The committee backed the recommendations made earlier by the task force set up by Mayor Gundars Bojars for assessing the city's possible cooperation with SIA Multihalle, the firm that won the tender for construction of the arena but has come under increasing fire for reportedly failing to attract any major investors to the project.
Multihalle officials claim that finance has been lined up from several banks, but that without a guarantee of land from the city no loans can be disbursed. Originally they offered the city a 48 percent stake in the joint venture.
The arena is crucial for Riga, since without it the city will lose the privilege of holding the World Ice Hockey Championships in 2006. For this reason the 26 million euro arena, part of a larger, 250 million euro project that will include a hotel, a shopping center and office buildings in the area where Riga's hippodrome was once located, has returned to the center of political debate and even helped precipitate Latvia's government crisis when former Prime Minister Einars Repse accused his deputy Ainars Slesers of foot-dragging on the arena.

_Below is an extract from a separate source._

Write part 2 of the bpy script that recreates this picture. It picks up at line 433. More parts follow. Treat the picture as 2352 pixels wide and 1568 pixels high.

The Riga City Council has issued a 98 year lease to Multihalle for a 17 hectare land plot in central Riga for building the arena, with additional land reserved for the company.
Experts claim that construction of the arena must begin no later than this spring in order for the arena to be ready in time. Nevertheless, as funding for the project is still uncertain, many doubt negotiations will be wrapped up in time.
Multihalle is owned by four Latvian businessmen closely tied to the sports industry.